• **EXERCISE GOAL**
Only the lines from the line that has "Generate a Blender" through the line that has "COL = scene.collection" should be reproduced, exactly and with both ends kept.

• **TASK MATERIAL**
>> BEGIN

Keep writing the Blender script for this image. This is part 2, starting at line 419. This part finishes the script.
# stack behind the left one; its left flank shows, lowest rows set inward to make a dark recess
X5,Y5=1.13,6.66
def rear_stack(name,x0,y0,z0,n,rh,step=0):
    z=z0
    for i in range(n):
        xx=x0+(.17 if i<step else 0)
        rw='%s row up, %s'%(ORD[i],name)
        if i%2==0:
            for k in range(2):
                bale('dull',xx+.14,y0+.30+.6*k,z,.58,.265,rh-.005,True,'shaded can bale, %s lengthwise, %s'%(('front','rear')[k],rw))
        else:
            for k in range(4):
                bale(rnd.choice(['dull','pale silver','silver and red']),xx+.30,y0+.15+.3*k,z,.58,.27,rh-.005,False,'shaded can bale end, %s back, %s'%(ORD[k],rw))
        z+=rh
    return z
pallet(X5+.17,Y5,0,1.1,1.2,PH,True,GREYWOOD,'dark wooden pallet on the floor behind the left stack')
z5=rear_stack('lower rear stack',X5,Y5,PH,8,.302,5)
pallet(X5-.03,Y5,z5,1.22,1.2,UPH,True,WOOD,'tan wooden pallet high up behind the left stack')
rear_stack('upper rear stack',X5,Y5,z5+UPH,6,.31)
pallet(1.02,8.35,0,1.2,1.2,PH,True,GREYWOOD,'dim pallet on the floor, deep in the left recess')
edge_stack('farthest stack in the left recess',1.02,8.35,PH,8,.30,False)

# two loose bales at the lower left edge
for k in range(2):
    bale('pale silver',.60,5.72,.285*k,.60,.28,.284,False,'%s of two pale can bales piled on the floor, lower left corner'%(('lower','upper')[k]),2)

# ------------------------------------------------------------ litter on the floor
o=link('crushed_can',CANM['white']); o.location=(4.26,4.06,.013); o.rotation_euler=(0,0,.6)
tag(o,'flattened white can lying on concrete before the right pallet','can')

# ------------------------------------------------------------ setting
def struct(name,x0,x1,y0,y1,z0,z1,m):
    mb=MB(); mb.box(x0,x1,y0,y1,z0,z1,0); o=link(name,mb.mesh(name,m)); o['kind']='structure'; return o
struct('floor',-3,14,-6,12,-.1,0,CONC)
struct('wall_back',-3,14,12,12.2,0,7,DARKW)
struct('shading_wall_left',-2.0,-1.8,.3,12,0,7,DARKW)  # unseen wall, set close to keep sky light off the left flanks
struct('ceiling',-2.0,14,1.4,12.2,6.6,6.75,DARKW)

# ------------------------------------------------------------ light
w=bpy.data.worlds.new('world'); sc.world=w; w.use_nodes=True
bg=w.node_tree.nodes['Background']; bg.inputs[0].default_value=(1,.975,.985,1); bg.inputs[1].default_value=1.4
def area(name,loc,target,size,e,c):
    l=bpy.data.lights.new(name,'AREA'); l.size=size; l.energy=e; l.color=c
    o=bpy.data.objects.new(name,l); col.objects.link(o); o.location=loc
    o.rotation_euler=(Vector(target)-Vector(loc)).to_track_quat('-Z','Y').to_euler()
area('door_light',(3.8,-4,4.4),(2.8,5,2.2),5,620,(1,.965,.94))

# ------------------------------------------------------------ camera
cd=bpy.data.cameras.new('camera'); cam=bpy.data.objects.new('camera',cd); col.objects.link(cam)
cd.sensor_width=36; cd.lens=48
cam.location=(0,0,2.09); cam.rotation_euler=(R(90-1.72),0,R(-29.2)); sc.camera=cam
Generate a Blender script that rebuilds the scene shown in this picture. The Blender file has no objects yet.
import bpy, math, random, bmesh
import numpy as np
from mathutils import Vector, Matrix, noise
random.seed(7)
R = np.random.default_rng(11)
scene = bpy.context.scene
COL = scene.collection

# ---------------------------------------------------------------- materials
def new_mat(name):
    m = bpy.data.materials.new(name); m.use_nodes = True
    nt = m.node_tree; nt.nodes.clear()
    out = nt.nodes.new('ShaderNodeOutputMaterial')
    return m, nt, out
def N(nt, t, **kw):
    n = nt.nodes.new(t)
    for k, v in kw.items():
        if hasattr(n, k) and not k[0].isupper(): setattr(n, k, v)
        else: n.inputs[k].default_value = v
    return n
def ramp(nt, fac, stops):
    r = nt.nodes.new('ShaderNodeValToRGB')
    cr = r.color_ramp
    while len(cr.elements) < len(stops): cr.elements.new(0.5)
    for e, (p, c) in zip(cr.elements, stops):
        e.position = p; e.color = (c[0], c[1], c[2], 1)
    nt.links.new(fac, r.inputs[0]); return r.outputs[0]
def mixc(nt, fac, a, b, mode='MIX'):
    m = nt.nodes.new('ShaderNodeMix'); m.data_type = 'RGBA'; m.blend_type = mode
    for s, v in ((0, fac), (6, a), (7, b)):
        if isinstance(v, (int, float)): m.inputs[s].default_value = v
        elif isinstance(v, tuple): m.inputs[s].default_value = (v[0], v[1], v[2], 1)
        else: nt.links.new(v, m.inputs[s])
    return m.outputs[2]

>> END

• **RESULT OF THIS EXERCISE**
Generate a Blender script that rebuilds the scene shown in this picture. The Blender file has no objects yet.
import bpy, math, random, bmesh
import numpy as np
from mathutils import Vector, Matrix, noise
random.seed(7)
R = np.random.default_rng(11)
scene = bpy.context.scene
COL = scene.collection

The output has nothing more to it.